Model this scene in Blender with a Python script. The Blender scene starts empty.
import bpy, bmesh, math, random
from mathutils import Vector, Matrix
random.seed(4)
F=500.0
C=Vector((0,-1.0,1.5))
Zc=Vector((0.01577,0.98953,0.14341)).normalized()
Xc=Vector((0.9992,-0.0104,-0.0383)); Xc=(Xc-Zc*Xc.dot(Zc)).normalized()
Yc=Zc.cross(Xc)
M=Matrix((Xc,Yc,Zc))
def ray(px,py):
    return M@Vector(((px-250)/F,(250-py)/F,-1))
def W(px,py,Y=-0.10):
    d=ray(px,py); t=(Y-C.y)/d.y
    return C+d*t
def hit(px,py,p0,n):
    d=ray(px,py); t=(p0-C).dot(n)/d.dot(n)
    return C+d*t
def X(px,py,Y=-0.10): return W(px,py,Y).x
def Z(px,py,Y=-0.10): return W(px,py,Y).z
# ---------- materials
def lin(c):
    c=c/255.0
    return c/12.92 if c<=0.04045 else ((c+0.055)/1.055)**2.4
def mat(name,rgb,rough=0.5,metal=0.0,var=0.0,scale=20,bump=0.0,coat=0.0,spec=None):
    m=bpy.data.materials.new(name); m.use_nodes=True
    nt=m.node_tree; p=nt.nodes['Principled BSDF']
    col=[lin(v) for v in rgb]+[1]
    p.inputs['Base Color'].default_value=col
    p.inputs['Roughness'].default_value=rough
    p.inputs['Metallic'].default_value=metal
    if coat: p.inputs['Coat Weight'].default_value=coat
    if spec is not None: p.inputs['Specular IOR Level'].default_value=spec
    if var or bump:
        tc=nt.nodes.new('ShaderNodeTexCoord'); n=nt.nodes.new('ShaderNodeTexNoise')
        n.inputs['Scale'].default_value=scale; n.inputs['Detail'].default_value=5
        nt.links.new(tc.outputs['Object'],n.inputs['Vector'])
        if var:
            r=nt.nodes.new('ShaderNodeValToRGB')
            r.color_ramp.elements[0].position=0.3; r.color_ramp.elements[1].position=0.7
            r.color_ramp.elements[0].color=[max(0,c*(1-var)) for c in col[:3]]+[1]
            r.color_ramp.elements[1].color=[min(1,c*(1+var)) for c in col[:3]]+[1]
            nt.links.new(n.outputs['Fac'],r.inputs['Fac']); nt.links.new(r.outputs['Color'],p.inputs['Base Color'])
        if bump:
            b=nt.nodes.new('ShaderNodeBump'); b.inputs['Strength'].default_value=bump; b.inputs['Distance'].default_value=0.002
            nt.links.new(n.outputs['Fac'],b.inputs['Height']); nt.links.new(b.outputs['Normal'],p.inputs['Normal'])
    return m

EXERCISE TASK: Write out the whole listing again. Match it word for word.

TASK RESPONSE:
Model this scene in Blender with a Python script. The Blender scene starts empty.
import bpy, bmesh, math, random
from mathutils import Vector, Matrix
random.seed(4)
F=500.0
C=Vector((0,-1.0,1.5))
Zc=Vector((0.01577,0.98953,0.14341)).normalized()
Xc=Vector((0.9992,-0.0104,-0.0383)); Xc=(Xc-Zc*Xc.dot(Zc)).normalized()
Yc=Zc.cross(Xc)
M=Matrix((Xc,Yc,Zc))
def ray(px,py):
    return M@Vector(((px-250)/F,(250-py)/F,-1))
def W(px,py,Y=-0.10):
    d=ray(px,py); t=(Y-C.y)/d.y
    return C+d*t
def hit(px,py,p0,n):
    d=ray(px,py); t=(p0-C).dot(n)/d.dot(n)
    return C+d*t
def X(px,py,Y=-0.10): return W(px,py,Y).x
def Z(px,py,Y=-0.10): return W(px,py,Y).z
# ---------- materials
def lin(c):
    c=c/255.0
    return c/12.92 if c<=0.04045 else ((c+0.055)/1.055)**2.4
def mat(name,rgb,rough=0.5,metal=0.0,var=0.0,scale=20,bump=0.0,coat=0.0,spec=None):
    m=bpy.data.materials.new(name); m.use_nodes=True
    nt=m.node_tree; p=nt.nodes['Principled BSDF']
    col=[lin(v) for v in rgb]+[1]
    p.inputs['Base Color'].default_value=col
    p.inputs['Roughness'].default_value=rough
    p.inputs['Metallic'].default_value=metal
    if coat: p.inputs['Coat Weight'].default_value=coat
    if spec is not None: p.inputs['Specular IOR Level'].default_value=spec
    if var or bump:
        tc=nt.nodes.new('ShaderNodeTexCoord'); n=nt.nodes.new('ShaderNodeTexNoise')
        n.inputs['Scale'].default_value=scale; n.inputs['Detail'].default_value=5
        nt.links.new(tc.outputs['Object'],n.inputs['Vector'])
        if var:
            r=nt.nodes.new('ShaderNodeValToRGB')
            r.color_ramp.elements[0].position=0.3; r.color_ramp.elements[1].position=0.7
            r.color_ramp.elements[0].color=[max(0,c*(1-var)) for c in col[:3]]+[1]
            r.color_ramp.elements[1].color=[min(1,c*(1+var)) for c in col[:3]]+[1]
            nt.links.new(n.outputs['Fac'],r.inputs['Fac']); nt.links.new(r.outputs['Color'],p.inputs['Base Color'])
        if bump:
            b=nt.nodes.new('ShaderNodeBump'); b.inputs['Strength'].default_value=bump; b.inputs['Distance'].default_value=0.002
            nt.links.new(n.outputs['Fac'],b.inputs['Height']); nt.links.new(b.outputs['Normal'],p.inputs['Normal'])
    return m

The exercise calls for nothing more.